Increased Reproducibility in the analysis of EU and EPA PAH’s with the Agilent Select PAH GC Column and Metal Microfluidic Guard Chip Technology by Gas Chromatography

Importance of the Topic

The accurate and reproducible measurement of PAHs is critical to meet stringent EU and EPA regulations and to protect food safety and environmental health. High-fat matrices, such as salmon oil, pose significant analytical challenges, leading to matrix buildup, frequent maintenance and variability in retention times and sensitivity.

Objectives and Study Overview

This study evaluates the performance of the Agilent Intuvo 9000 GC system equipped with a metal microfluidic guard chip and Agilent Select PAH GC Column versus a conventional Agilent 7890 GC. Key aims are to maintain chromatographic resolution of 25 PAH compounds, minimize maintenance downtime, ensure retention time reproducibility, improve sensitivity in high-fat samples and reduce analysis time.

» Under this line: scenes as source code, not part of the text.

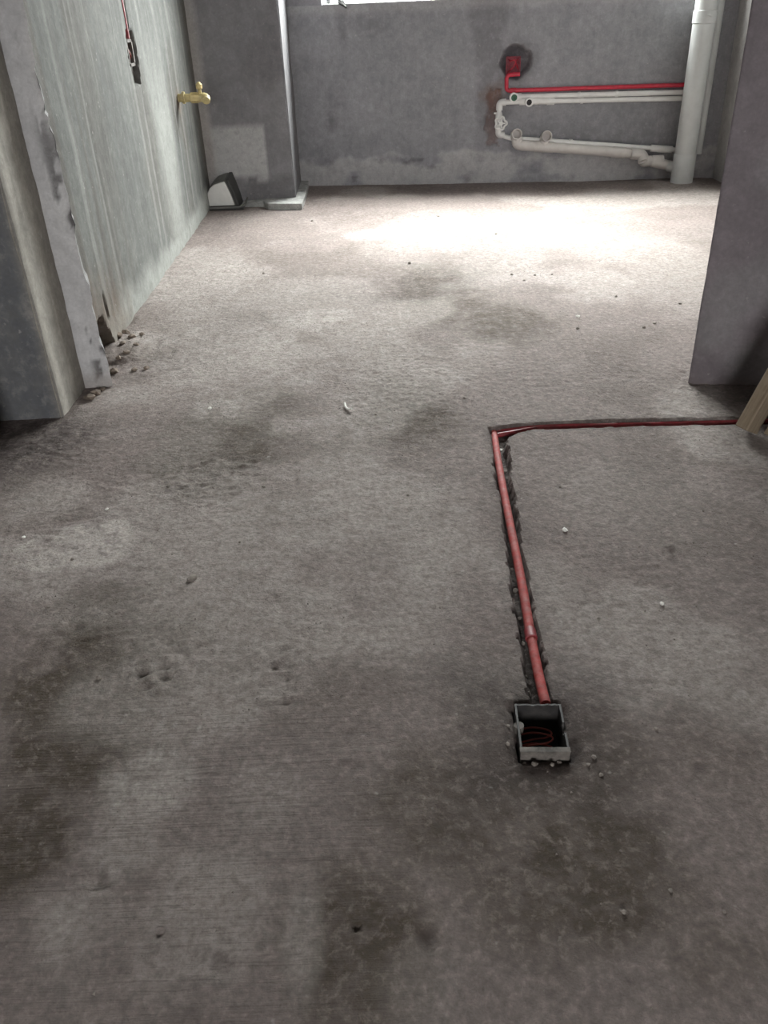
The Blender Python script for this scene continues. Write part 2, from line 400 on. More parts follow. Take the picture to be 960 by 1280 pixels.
def floor_height(X, Y):
    X = np.asarray(X, float); Y = np.asarray(Y, float)
    z = (fbm(X * 1.6, Y * 1.6, 3, 1) - .5) * .012
    wob = .5 * (fbm(X * 9, Y * 9, 3, 8) - .5)
    R = np.zeros_like(X)
    for px, py, rx, ry, a in rough_px: R = np.maximum(R, a * sstep(1.25, .25, blob(X, Y, px, py, rx, ry) + wob * 1.6))
    R = np.maximum(R, .16 + .34 * sstep(.5, .7, fbm(X * 2.3 + 5, Y * 2.3, 4, 12)))
    rid = 1 - np.abs(2 * fbm(X * 27 + Y * 10, Y * 48 - X * 8, 4, 20) - 1)
    rid2 = fbm(X * 75, Y * 75, 3, 21)
    z += R * ((rid - .75) * .0065 + (rid2 - .5) * .007)
    z += (fbm(X * 26, Y * 26, 3, 30) - .5) * .0016
    # straight trowel marks near the camera, on the left
    tm = sstep(.15, -.25, X) * sstep(1.25, .8, Y) * sstep(.35, .55, fbm(X * 3, Y * 3, 3, 31))
    sc = fbm(X * 3 + 3, (Y - .05 * X) * 170, 3, 33)
    z += -tm * sstep(.58, .78, sc) * .0014
    sc2 = fbm(X * 4 + 8, (Y - .05 * X) * 60, 3, 37); z += -tm * sstep(.66, .76, sc2) * .0018
    # curved float marks
    ang = np.hypot(X - 1.6, Y + .2); z += (fbm(ang * 60, np.arctan2(Y + .2, X - 1.6) * 5, 3, 36) - .5) * .0010
    for px, py, r in pits_px:
        if r <= 0: continue
        c = on_floor(px, py); d = np.hypot(X - c[0], (Y - c[1]) * .8) / r * (1 + 1.2 * (fbm(X * 70, Y * 70, 2, 40) - .5))
        z += -.0045 * sstep(1.05, .1, d) + .002 * sstep(1.9, 1.1, d) * sstep(.8, 1.2, d)
    # loose rubble heap at the broken foot of the left wall
    c = on_floor(158, 438); d = np.hypot((X - c[0]) / .10, (Y - c[1]) / .22)
    z += sstep(1.1, .1, d) * (.006 + .035 * (fbm(X * 24, Y * 24, 4, 44) - .35))
    # dirt fillet along the left wall and pier feet
    z += sstep(.09, 0, X + .84) * (Y > 2.4) * (Y < 4.5) * (.004 + .014 * (fbm(X * 30, Y * 30, 3, 45) - .4))
    # chased groove
    g = groove_mask(X, Y); z = z - sstep(-.002, .006, g) * (.026 + .014 * (fbm(X * 70, Y * 70, 3, 50) - .5)) + .0015 * sstep(-.012, -.002, g) * (fbm(X * 120, Y * 120, 2, 51) - .3)
    # pit round the junction box
    bx, by = box_local(X, Y)
    q = np.maximum(np.abs(bx) - .0375, np.abs(by) - .049)
    jag = (fbm(X * 34, Y * 34, 4, 52) - .5) * .018
    z = np.where(q < -.003, -.060, z - sstep(.018, .0, q + jag) * .010 + .004 * sstep(.05, .015, q) * (fbm(X * 80, Y * 80, 3, 53) - .5))
    return z
def fz(x, y): return float(floor_height(np.array([x]), np.array([y]))[0])
def axis(a, b, fa, fb, coarse, fine):
    return np.concatenate([np.arange(a, fa, coarse), np.arange(fa, fb, fine), np.arange(fb, b, coarse), [b]])
def floor_fn(X, Y):
    z = floor_height(X, Y); wob = fbm(X * 5, Y * 5, 5, 60) - .5
    wob2 = fbm(X * 22, Y * 22, 4, 61) - .5
    D = np.zeros_like(X); L = np.zeros_like(X)
    for px, py, rx, ry, a in blobs_dark: D = np.maximum(D, a * sstep(1.35, .35, blob(X, Y, px, py, rx, ry) + wob * 1.3 + wob2 * .5))
    for px, py, rx, ry, a in blobs_light: L = np.maximum(L, a * sstep(1.3, .4, blob(X, Y, px, py, rx, ry) + wob * 1.5 + wob2 * .6))
    D = np.maximum(D, (.22 + .2 * sstep(1.4, .9, Y)) * sstep(.53, .66, fbm(X * 1.7, Y * 1.7 + 4, 5, 62)))
    L = np.maximum(L, .35 * sstep(.54, .68, fbm(X * 2.4 + 7, Y * 2.4, 5, 63)))
    g = groove_mask(X, Y); G = .75 * sstep(-.003, .004, g)
    bx, by = box_local(X, Y); q = np.maximum(np.abs(bx) - .0375, np.abs(by) - .049)
    G = np.maximum(G, .8 * sstep(.02, .0, q + (fbm(X * 50, Y * 50, 3, 64) - .5) * .03))
    G = np.maximum(G, .65 * sstep(.15, .0, q + wob * .1))
    G = np.maximum(G, .3 * sstep(.03, .0, -g + wob2 * .03))
    G = np.maximum(G, .45 * sstep(.0, -.006, z) * (g < -.01))
    c = on_floor(60, 560); G = np.maximum(G, .85 * sstep(.36, .08, np.hypot(X - c[0] + .12, (Y - c[1]) * 1.2) + wob * .15))  # paints the shadow of the left corner into the floor colour
    c = on_floor(915, 497); G = np.maximum(G, .5 * sstep(.16, .04, np.hypot(X - c[0] - .05, (Y - c[1]) * 1.6) + wob * .1))  # batten shadow before the pier, painted into the floor colour
    return X, Y, z, np.stack([np.clip(D * 1.25, 0, 1), np.clip(L * 1.25, 0, 1), G], 1)
mb = MB()
mb.grid(axis(-1.7, 2.45, -.95, 1.15, .035, .005), axis(-3.25, 5.35, .38, 2.45, .035, .005), floor_fn)
mb.build('floor', MAT['floor'], kind='structure', colors=True)
mb = MB(); mb.box(-1.9, 2.6, -3.5, 5.6, -.22, -.075); slab = mb.build('floor_slab', MAT['ceiling'], kind='structure', smooth=False)

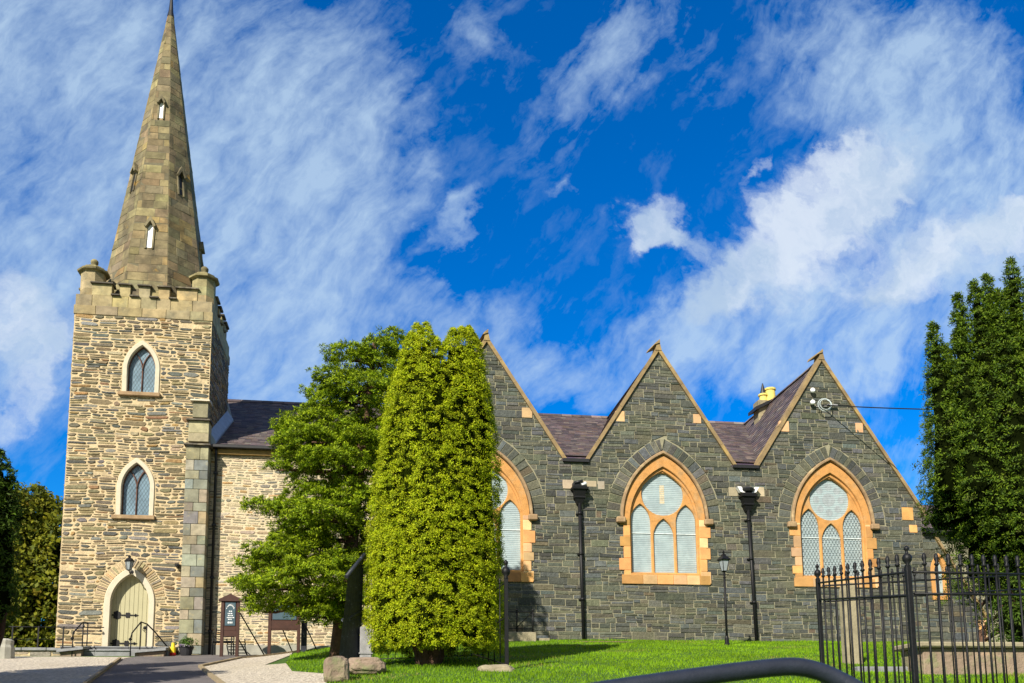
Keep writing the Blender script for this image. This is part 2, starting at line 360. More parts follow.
# asphalt: approach drive and the strip along the wall
kL = [g(120, 660), g(105, 668), g(86, 683)]; kR = [g(200, 667.5), g(212, 674), g(222, 683)]
def ext(a, b, k=6): return (b[0]+(b[0]-a[0])*k, b[1]+(b[1]-a[1])*k)
eL = ext(kL[1], kL[2], 1.5); eR = ext(kR[1], kR[2], 1.5)
drive = [kL[0], kL[2], eL, eR, kR[2], kR[0], g(203, 659), g(135, 658)]
top_l = (kL[0][0], 30.2)
P_road = [[kL[0], eL, eR, kR[0]], [(kL[0][0], 31.0), kL[0], kR[0], (kR[0][0], 31.0)], [(kR[0][0]-.01, 31.), (kR[0][0]-.01, kR[0][1]), g(240, 659), g(300, 651), (g(300, 651)[0], 31.)]]
drape('drive_road', P_road, .012, M['asphalt'])
gl = [kL[0], kL[2], eL, (-40, eL[1]), (-40, 28.6), (kL[0][0], 28.6)]
grR = [kR[0], eR, (g(318, 683)[0]+.2, eR[1]), g(322, 676), g(288, 664), g(300, 651), g(240, 659)]
grR1 = [kR[0], eR, (g(318, 683)[0]+.2, eR[1]), g(330, 675), g(292, 672), g(286, 664)]
grR2 = [kR[0], g(286, 664), g(291, 655.5), g(300, 651), g(240, 659)]
tag(drape('gravel_path', [[kL[0], eL, (-40, eL[1]), (-40, kL[0][1])], [(-40, kL[0][1]), kL[0], (kL[0][0], 28.6), (-40, 28.6)], [kR[0], eR, g(292, 672), g(286, 664)], [eR, (g(318, 683)[0]+.2, eR[1]), g(330, 675), g(292, 672)], grR2], .02, M['gravel']), kind='structure')
road_areas = P_road+[grR1, grR2, gl]
mb = MB()
def kerb_line(pts, w, h):
    for i in range(len(pts)-1):
        a, b = Vector((*pts[i], 0)), Vector((*pts[i+1], 0)); n = max(1, int((b-a).length/.6)); d = (b-a)/n; s = Vector((-d.y, d.x, 0)).normalized()*w
        for k in range(n):
            p, q = a+d*(k+.02), a+d*(k+.98); pz, qz = G(p.x, p.y), G(q.x, q.y)
            mb.hexa([(p.x-s.x, p.y-s.y, pz-.1), (q.x-s.x, q.y-s.y, qz-.1), (q.x+s.x, q.y+s.y, qz-.1), (p.x+s.x, p.y+s.y, pz-.1),
                     (p.x-s.x, p.y-s.y, pz+h), (q.x-s.x, q.y-s.y, qz+h), (q.x+s.x, q.y+s.y, qz+h), (p.x+s.x, p.y+s.y, pz+h)])
kerb_line([kL[0], eL], .035, .08); kerb_line([g(300, 651), g(240, 659), kR[0], eR], .05, .07)
tag(mb.build('kerb', M['kerb']), kind='structure')
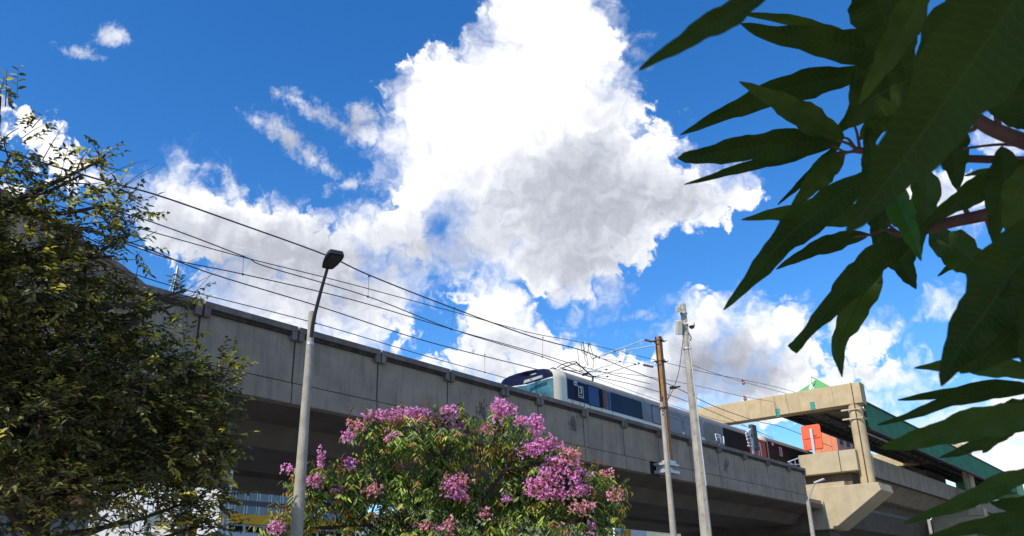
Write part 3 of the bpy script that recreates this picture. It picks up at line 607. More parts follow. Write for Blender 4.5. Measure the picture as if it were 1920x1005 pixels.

Methodology and Instrumentation

Salmon oil was prepared by a 1:10 dilution in dichloromethane and further cleaned using QuEChERS EMR-Lipid to remove lipids. A suite of PAH standards (1–1000 ng/mL) was used to assess sensitivity, resolution and reproducibility. Both systems used identical temperature programs, carrier flow and Select PAH column phase, with adjustments to column dimensions and flow rate for runtime optimization.

Used Instrumentation

• Gas Chromatographs: Agilent 7890B GC and Intuvo 9000 GC
• Mass Spectrometer: Agilent 5977 MSD in SIM mode
• Columns: Select PAH GC Column 30 m×0.25 mm×0.15 μm (CP7462) and Intuvo format 15 m×0.15 mm×0.10 μm (CP7461-INT)
• Autosampler: Agilent 7693
• Inlet conditions: splitless 300 °C, split vent at 50 mL/min after 0.75 min

Results and Discussion

• Resolution: Baseline separation of 25 PAH compounds, including isomers, was achieved on both systems under identical chromatographic conditions.
• Matrix Effects and Sensitivity: After 50 injections of diluted salmon oil, the 7890 system showed significant sensitivity loss and matrix buildup, requiring liner and column trims. In contrast, the Intuvo 9000 recovered sensitivity by replacing the guard chip, with no retention time shifts.
• Maintenance Efficiency: The metal microfluidic guard chip eliminated column trimming, reducing downtime and preserving retention time reproducibility for high-fat samples.
• Runtime Reduction: Switching from a 30 m×0.25 mm column to a 15 m×0.15 mm column with reduced flow (1.2 mL/min to 0.8 mL/min) and injection volume cut runtime by 15 % without compromising resolution.

Benefits and Practical Applications

• Improved reproducibility in PAH analysis for regulatory compliance laboratories.
• Reduced front-end maintenance and downtime in high-throughput environments.
• Enhanced robustness for high-fat sample matrices using EMR-Lipid cleanup.
• Faster turnaround times with maintained chromatographic performance.

Future Trends and Potential Applications

Advancements may include further miniaturization of guard chip technology, integration of automated maintenance alerts, coupling with high-efficiency ion sources for trace-level quantitation and development of standardized sample preparation kits for complex matrices.

Conclusion

The Agilent Intuvo 9000 GC with metal microfluidic guard chip and Select PAH column delivers reliable separation of 25 PAHs in challenging, high-fat matrices. It offers consistent retention times, reduced maintenance, preserved sensitivity and shorter runtimes compared to conventional GC systems.

References

• K. Lynman. PAH Analysis with High Efficiency GC Columns: Column Selection and Best Practices. Agilent publication 5990-8572EN, 2010.
• D. Lucas, L. Zhao. PAH Analysis in Salmon with Enhanced Matrix Removal. Agilent publication 5991-6088EN, 2015.
• J. Oostdijk. Separation of 54 PAHs on an Agilent J&W Select PAH GC Column. Agilent publication SI-02232, 2010.